The NATO crisis is not separate from the energy crisis — it is produced by it. The Hormuz closure created the economic pain that exposed the alliance’s contradictions. America started a war that closed a strait that Europe depends on, then demanded that Europe reopen the strait, and when Europe refused, threatened to leave the alliance that was supposed to protect everyone. Each step follows logically from the previous one, and the cumulative result is an alliance in which no member trusts any other to honour its commitments. Germany’s Pistorius asked the question that has no good answer: what could European frigates accomplish that the US Navy cannot? The answer is nothing — but the question was never about naval capability. It was about political solidarity. And political solidarity cannot be demanded from allies who were not consulted before the war that created the crisis.
The Easter weekend enters as the highest-risk period of the year for European markets and security. Good Friday closes everything. Saturday brings the UN Security Council vote — likely blocked by China, Russia, and France. Sunday brings Easter, the April 6 Trump deadline, and OPEC+. Monday is also a holiday across most of Europe. Many European markets do not trade until Tuesday — four full days after the last session. Oil at $109/$112. Diesel at $200+. Jet fuel imports declining. NATO under existential stress. Every position is unhedged. Every scenario — from Hormuz reopening to NATO withdrawal — is possible. The range of outcomes has never been wider.

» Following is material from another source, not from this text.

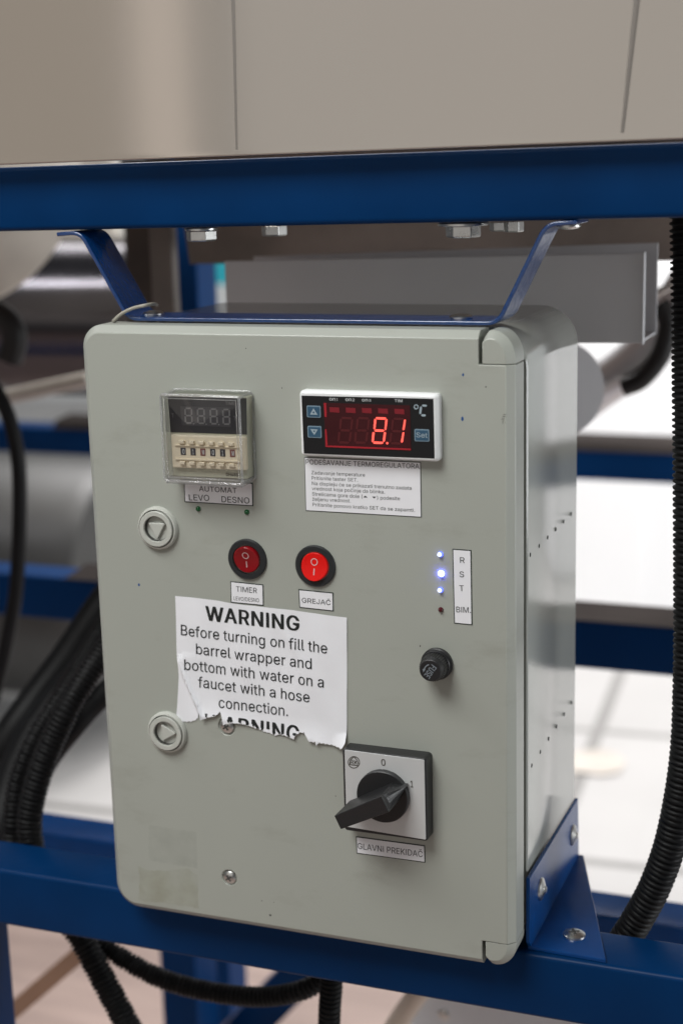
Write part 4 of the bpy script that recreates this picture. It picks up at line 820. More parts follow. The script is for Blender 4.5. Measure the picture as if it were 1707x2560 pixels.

For Latin American investors, this Europe intelligence brief delivers five signals heading into the Easter weekend. First, the NATO crisis creates a Europe that will build autonomous defence capabilities — generating demand for Latin American critical minerals, defence equipment, and technology partnerships independent of Washington. Second, five countries banning US airspace establishes a precedent that Latin American governments can reference if pressured on Iran-related access. Third, the UN Hormuz vote Saturday determines the legal framework under which Latin American shipping (especially Panama-flagged vessels) can or cannot transit the strait. Fourth, German industrial relocation accelerated by the energy crisis creates investment opportunities for Latin American manufacturing zones competing for European production capacity. Fifth, the Helsinki dinner marks the beginning of a European strategic autonomy that will reshape EU trade, energy, and diplomatic relationships with Latin America for a generation. This brief will resume after Easter with the answer to the question that now defines Europe: does the alliance survive the weekend?